+++ Information provided
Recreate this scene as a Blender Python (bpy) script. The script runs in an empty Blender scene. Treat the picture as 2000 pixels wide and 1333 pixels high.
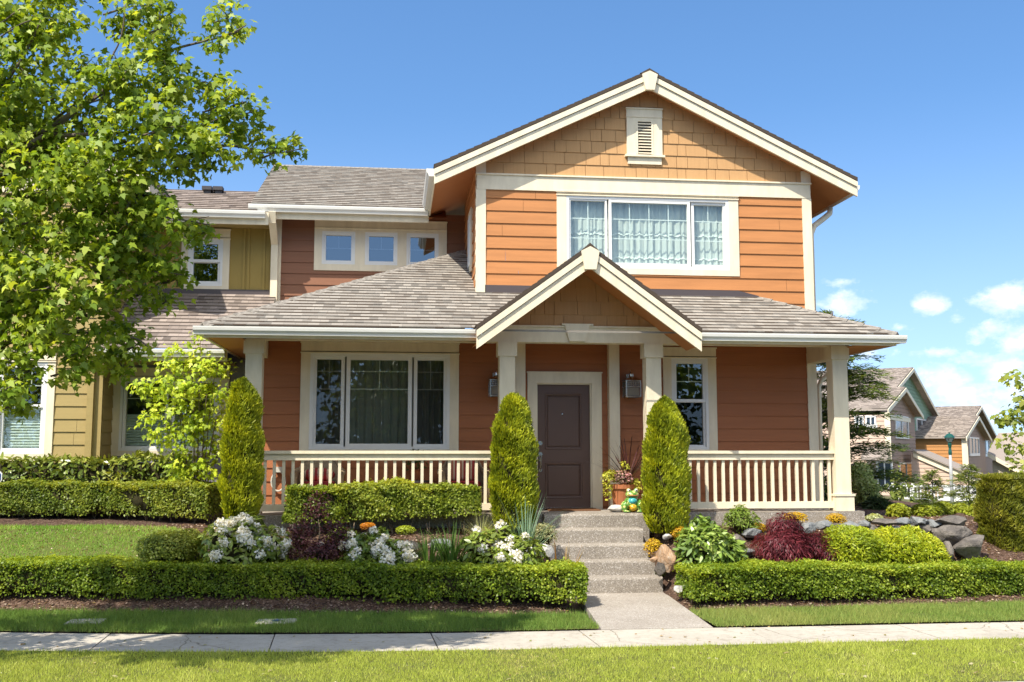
import bpy, bmesh, math, random
import numpy as np
from mathutils import Vector, Matrix, noise as mnoise

R = math.radians
rng = np.random.default_rng(7)
rnd = random.Random(11)
scn = bpy.context.scene
COL = scn.collection

# ------------------------------------------------------------------ camera
PITCH, YAW, HC = R(6.15), R(6.5), 2.0
fw = Vector((math.sin(YAW)*math.cos(PITCH), math.cos(YAW)*math.cos(PITCH), math.sin(PITCH)))
rt = Vector((math.cos(YAW), -math.sin(YAW), 0))
up = rt.cross(fw)
cd = bpy.data.cameras.new('camera'); cam = bpy.data.objects.new('camera', cd); COL.objects.link(cam)
cd.sensor_width = 36; cd.lens = 36; cd.clip_end = 3000; cd.clip_start = .1
cam.location = (0, 0, HC)
cam.rotation_euler = Matrix((rt, up, -fw)).transposed().to_euler()
scn.camera = cam

def ray(x, y):
    return fw + rt*((x-1000)/2000) - up*((y-666.5)/2000)
def PY(x, y, Y):                       # a photograph point at a known distance Y
    d = ray(x, y); return Vector((0, 0, HC)) + d*(Y/d.y)
def PZ(x, y, Z):
    d = ray(x, y); return Vector((0, 0, HC)) + d*((Z-HC)/d.z)
def azel(x, y):
    d = ray(x, y).normalized(); return math.atan2(d.x, d.y), math.asin(d.z)

# ------------------------------------------------------------------ light
SUN = Vector((.95, 1.0, -1.8)).normalized()
sd = bpy.data.lights.new('sun', 'SUN'); sun = bpy.data.objects.new('sun', sd); COL.objects.link(sun)
sd.energy = 5.0; sd.angle = R(.53); sd.color = (1, .93, .82)
sun.rotation_euler = SUN.to_track_quat('-Z', 'Y').to_euler()
scn.view_settings.view_transform = 'Standard'; scn.view_settings.look = 'None'
scn.view_settings.exposure = 0.62; scn.view_settings.gamma = 1

class NT:
    def __init__(s, nt): s.nt = nt
    def n(s, t, **kw):
        nd = s.nt.nodes.new('ShaderNode'+t)
        for k, v in kw.items():
            if k in ('inp',):
                for a, b in v.items(): nd.inputs[a].default_value = b
            else: setattr(nd, k, v)
        return nd
    def l(s, a, b): s.nt.links.new(a, b)
    def math(s, op, a, b=None, c=None, clamp=False):
        nd = s.nt.nodes.new('ShaderNodeMath'); nd.operation = op; nd.use_clamp = clamp
        for i, x in enumerate((a, b, c)):
            if x is None: continue
            if isinstance(x, (int, float)): nd.inputs[i].default_value = x
            else: s.l(x, nd.inputs[i])
        return nd.outputs[0]
    def mix(s, f, a, b, mode='MIX'):
        nd = s.nt.nodes.new('ShaderNodeMix'); nd.data_type = 'RGBA'; nd.blend_type = mode
        for x, i in ((f, 0), (a, 6), (b, 7)):
            if isinstance(x, (int, float)): nd.inputs[i].default_value = x
            elif isinstance(x, tuple): nd.inputs[i].default_value = x if len(x) == 4 else (*x, 1)
            else: s.l(x, nd.inputs[i])
        return nd.outputs[2]
    def ramp(s, f, stops):
        nd = s.nt.nodes.new('ShaderNodeValToRGB'); r = nd.color_ramp
        while len(r.elements) < len(stops): r.elements.new(.5)
        for e, (p, c) in zip(r.elements, stops):
            e.position = p; e.color = (*c, 1) if len(c) == 3 else c
        s.l(f, nd.inputs[0]); return nd.outputs[0]

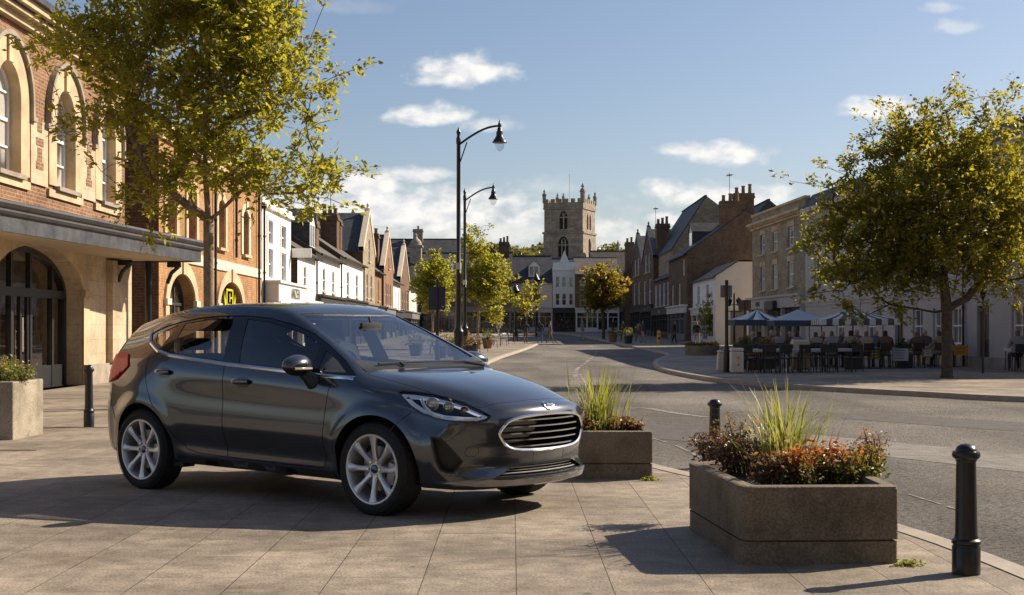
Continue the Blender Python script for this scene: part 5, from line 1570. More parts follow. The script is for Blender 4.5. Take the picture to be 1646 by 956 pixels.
    # houses across the square behind the viewer (they show in the car's paint)
    for i, (x, w, h, zr, wm, lab) in enumerate(((-22, 11, 7.0, 9.5, 'brick_brown', 'brown brick house facing the car across the square'), (-10.8, 12, 6.2, 9.0, 'stone_wall', 'stone house facing the car across the square'), (1.4, 12, 7.4, 10, 'brick_red', 'red brick house facing the car across the square'), (13.6, 13, 6.4, 9, 'render_cream', 'cream house facing the square from behind'))):
        r = empty('square_house', (x + w, -13.0, 0), lab, 'building', rz=PI)
        wn = [(w * (q + .5) / 4, 1.1, z0, z1) for q in range(4) for z0, z1 in ((3.4, 4.9),)]
        shell(r, w, 8, h, [wm, wm], [rect(a - ww / 2, a + ww / 2, b, c) for a, ww, b, c in wn], sidegable=(4, zr))
        for a, ww, b, c in wn: window(r, a - ww / 2, a + ww / 2, b, c, .1, 0, (1, 1))
        roof_gable(r, 0, w, 0, 8, h, zr, 'slate', .2); shopfront(r, .1, w - .1, 0, 2.8, 4, ['shop_dark', 'shop_white', 'shop_grey', 'shop_dark'][i], ['shop_dark', 'shop_white', 'shop_grey', 'shop_dark'][i], .6, .2, 1)
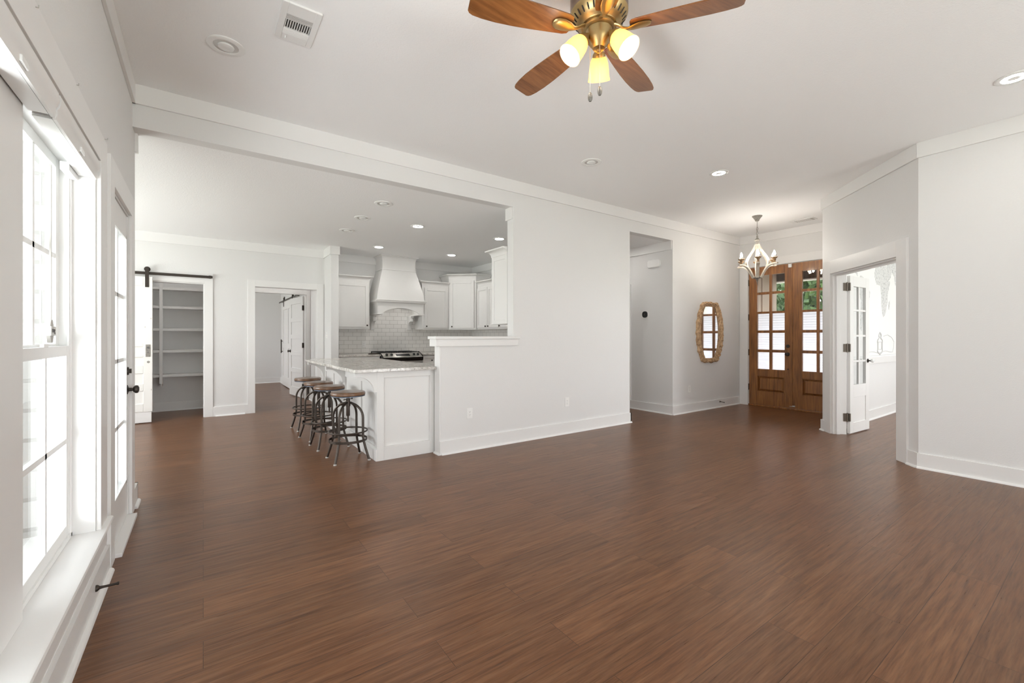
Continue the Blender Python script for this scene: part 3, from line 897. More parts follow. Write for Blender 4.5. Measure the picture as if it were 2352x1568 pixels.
Xl = lambda lon: 8.47 + lon * 0.0108
Zl = lambda lat: 1.967 + lat * 0.0122
t = thing('map_mural', 'large pale grey world map mural covering the study wall above the chair rail', 'mural', (8.9, 2.22, 0.93))
MB().box(7.0, 2.217, 0.93, 11.1, 2.2199, 3.03).build('mural_sheet', M_PAPER, t, t.location)
LANDS = [
    [(-17, 15), (-16, 22), (-9, 31), (-5, 36), (10, 37), (11, 33), (20, 31), (32, 31), (35, 28), (38, 20), (43, 12), (51, 12), (47, 5), (41, -3), (39, -8), (40, -16), (35, -22), (32, -28), (25, -34), (19, -35), (15, -27), (12, -17), (13, -8), (9, 0), (8, 5), (-4, 5), (-9, 5), (-14, 10)],
    [(-78, 8), (-72, 12), (-62, 10), (-52, 5), (-50, 0), (-35, -6), (-39, -16), (-48, -26), (-57, -35), (-65, -42), (-68, -54), (-74, -50), (-72, -30), (-70, -18), (-80, -5)],
    [(-10, 37), (-9, 43), (-1, 46), (-4, 48), (5, 52), (8, 57), (5, 61), (14, 68), (26, 71), (42, 67), (60, 70), (80, 73), (110, 75), (140, 72), (178, 68), (162, 58), (142, 53), (130, 42), (122, 38), (121, 30), (108, 20), (103, 8), (98, 16), (90, 22), (80, 14), (77, 8), (72, 20), (60, 25), (52, 17), (44, 13), (36, 30), (36, 37), (27, 37), (22, 37), (18, 41), (12, 44), (17, 39), (8, 44), (0, 39), (-5, 36)],
    [(-165, 66), (-140, 70), (-110, 72), (-85, 73), (-65, 60), (-56, 52), (-66, 45), (-75, 37), (-81, 27), (-90, 30), (-97, 25), (-95, 18), (-87, 20), (-84, 10), (-95, 15), (-107, 24), (-117, 33), (-124, 45), (-135, 58), (-155, 58)],
    [(-54, 60), (-45, 60), (-22, 70), (-18, 80), (-40, 83), (-60, 78)],
    [(44, -16), (49, -13), (50, -16), (47, -25), (44, -24)],
    [(114, -22), (122, -17), (131, -12), (137, -16), (142, -11), (153, -27), (149, -38), (138, -34), (129, -32), (115, -34)],
]
rnd = random.Random(5)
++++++
◆ **Work required**:
Write the listing above out again exactly, dropping each image.

◆ **In response**:
Recreate this scene as a Blender Python (bpy) script. The script runs in an empty Blender scene. Treat the picture as 2000 pixels wide and 1333 pixels high.
import bpy, bmesh, math, random
import numpy as np
from mathutils import Vector, Matrix, noise as mnoise

R = math.radians
rng = np.random.default_rng(7)
rnd = random.Random(11)
scn = bpy.context.scene
COL = scn.collection

# ------------------------------------------------------------------ camera
PITCH, YAW, HC = R(6.15), R(6.5), 2.0
fw = Vector((math.sin(YAW)*math.cos(PITCH), math.cos(YAW)*math.cos(PITCH), math.sin(PITCH)))
rt = Vector((math.cos(YAW), -math.sin(YAW), 0))
up = rt.cross(fw)
cd = bpy.data.cameras.new('camera'); cam = bpy.data.objects.new('camera', cd); COL.objects.link(cam)
cd.sensor_width = 36; cd.lens = 36; cd.clip_end = 3000; cd.clip_start = .1
cam.location = (0, 0, HC)
cam.rotation_euler = Matrix((rt, up, -fw)).transposed().to_euler()
scn.camera = cam

def ray(x, y):
    return fw + rt*((x-1000)/2000) - up*((y-666.5)/2000)
def PY(x, y, Y):                       # a photograph point at a known distance Y
    d = ray(x, y); return Vector((0, 0, HC)) + d*(Y/d.y)
def PZ(x, y, Z):
    d = ray(x, y); return Vector((0, 0, HC)) + d*((Z-HC)/d.z)
def azel(x, y):
    d = ray(x, y).normalized(); return math.atan2(d.x, d.y), math.asin(d.z)

# ------------------------------------------------------------------ light
SUN = Vector((.95, 1.0, -1.8)).normalized()
sd = bpy.data.lights.new('sun', 'SUN'); sun = bpy.data.objects.new('sun', sd); COL.objects.link(sun)
sd.energy = 5.0; sd.angle = R(.53); sd.color = (1, .93, .82)
sun.rotation_euler = SUN.to_track_quat('-Z', 'Y').to_euler()
scn.view_settings.view_transform = 'Standard'; scn.view_settings.look = 'None'
scn.view_settings.exposure = 0.62; scn.view_settings.gamma = 1

class NT:
    def __init__(s, nt): s.nt = nt
    def n(s, t, **kw):
        nd = s.nt.nodes.new('ShaderNode'+t)
        for k, v in kw.items():
            if k in ('inp',):
                for a, b in v.items(): nd.inputs[a].default_value = b
            else: setattr(nd, k, v)
        return nd
    def l(s, a, b): s.nt.links.new(a, b)
    def math(s, op, a, b=None, c=None, clamp=False):
        nd = s.nt.nodes.new('ShaderNodeMath'); nd.operation = op; nd.use_clamp = clamp
        for i, x in enumerate((a, b, c)):
            if x is None: continue
            if isinstance(x, (int, float)): nd.inputs[i].default_value = x
            else: s.l(x, nd.inputs[i])
        return nd.outputs[0]
    def mix(s, f, a, b, mode='MIX'):
        nd = s.nt.nodes.new('ShaderNodeMix'); nd.data_type = 'RGBA'; nd.blend_type = mode
        for x, i in ((f, 0), (a, 6), (b, 7)):
            if isinstance(x, (int, float)): nd.inputs[i].default_value = x
            elif isinstance(x, tuple): nd.inputs[i].default_value = x if len(x) == 4 else (*x, 1)
            else: s.l(x, nd.inputs[i])
        return nd.outputs[2]
    def ramp(s, f, stops):
        nd = s.nt.nodes.new('ShaderNodeValToRGB'); r = nd.color_ramp
        while len(r.elements) < len(stops): r.elements.new(.5)
        for e, (p, c) in zip(r.elements, stops):
            e.position = p; e.color = (*c, 1) if len(c) == 3 else c
        s.l(f, nd.inputs[0]); return nd.outputs[0]

Continue the Blender Python script for this scene: part 5, from line 1570. More parts follow. The script is for Blender 4.5. Take the picture to be 1646 by 956 pixels.
    # houses across the square behind the viewer (they show in the car's paint)
    for i, (x, w, h, zr, wm, lab) in enumerate(((-22, 11, 7.0, 9.5, 'brick_brown', 'brown brick house facing the car across the square'), (-10.8, 12, 6.2, 9.0, 'stone_wall', 'stone house facing the car across the square'), (1.4, 12, 7.4, 10, 'brick_red', 'red brick house facing the car across the square'), (13.6, 13, 6.4, 9, 'render_cream', 'cream house facing the square from behind'))):
        r = empty('square_house', (x + w, -13.0, 0), lab, 'building', rz=PI)
        wn = [(w * (q + .5) / 4, 1.1, z0, z1) for q in range(4) for z0, z1 in ((3.4, 4.9),)]
        shell(r, w, 8, h, [wm, wm], [rect(a - ww / 2, a + ww / 2, b, c) for a, ww, b, c in wn], sidegable=(4, zr))
        for a, ww, b, c in wn: window(r, a - ww / 2, a + ww / 2, b, c, .1, 0, (1, 1))
        roof_gable(r, 0, w, 0, 8, h, zr, 'slate', .2); shopfront(r, .1, w - .1, 0, 2.8, 4, ['shop_dark', 'shop_white', 'shop_grey', 'shop_dark'][i], ['shop_dark', 'shop_white', 'shop_grey', 'shop_dark'][i], .6, .2, 1)
Continue the Blender Python script for this scene: part 3, from line 897. More parts follow. Write for Blender 4.5. Measure the picture as if it were 2352x1568 pixels.
Xl = lambda lon: 8.47 + lon * 0.0108
Zl = lambda lat: 1.967 + lat * 0.0122
t = thing('map_mural', 'large pale grey world map mural covering the study wall above the chair rail', 'mural', (8.9, 2.22, 0.93))
MB().box(7.0, 2.217, 0.93, 11.1, 2.2199, 3.03).build('mural_sheet', M_PAPER, t, t.location)
LANDS = [
    [(-17, 15), (-16, 22), (-9, 31), (-5, 36), (10, 37), (11, 33), (20, 31), (32, 31), (35, 28), (38, 20), (43, 12), (51, 12), (47, 5), (41, -3), (39, -8), (40, -16), (35, -22), (32, -28), (25, -34), (19, -35), (15, -27), (12, -17), (13, -8), (9, 0), (8, 5), (-4, 5), (-9, 5), (-14, 10)],
    [(-78, 8), (-72, 12), (-62, 10), (-52, 5), (-50, 0), (-35, -6), (-39, -16), (-48, -26), (-57, -35), (-65, -42), (-68, -54), (-74, -50), (-72, -30), (-70, -18), (-80, -5)],
    [(-10, 37), (-9, 43), (-1, 46), (-4, 48), (5, 52), (8, 57), (5, 61), (14, 68), (26, 71), (42, 67), (60, 70), (80, 73), (110, 75), (140, 72), (178, 68), (162, 58), (142, 53), (130, 42), (122, 38), (121, 30), (108, 20), (103, 8), (98, 16), (90, 22), (80, 14), (77, 8), (72, 20), (60, 25), (52, 17), (44, 13), (36, 30), (36, 37), (27, 37), (22, 37), (18, 41), (12, 44), (17, 39), (8, 44), (0, 39), (-5, 36)],
    [(-165, 66), (-140, 70), (-110, 72), (-85, 73), (-65, 60), (-56, 52), (-66, 45), (-75, 37), (-81, 27), (-90, 30), (-97, 25), (-95, 18), (-87, 20), (-84, 10), (-95, 15), (-107, 24), (-117, 33), (-124, 45), (-135, 58), (-155, 58)],
    [(-54, 60), (-45, 60), (-22, 70), (-18, 80), (-40, 83), (-60, 78)],
    [(44, -16), (49, -13), (50, -16), (47, -25), (44, -24)],
    [(114, -22), (122, -17), (131, -12), (137, -16), (142, -11), (153, -27), (149, -38), (138, -34), (129, -32), (115, -34)],
]
rnd = random.Random(5)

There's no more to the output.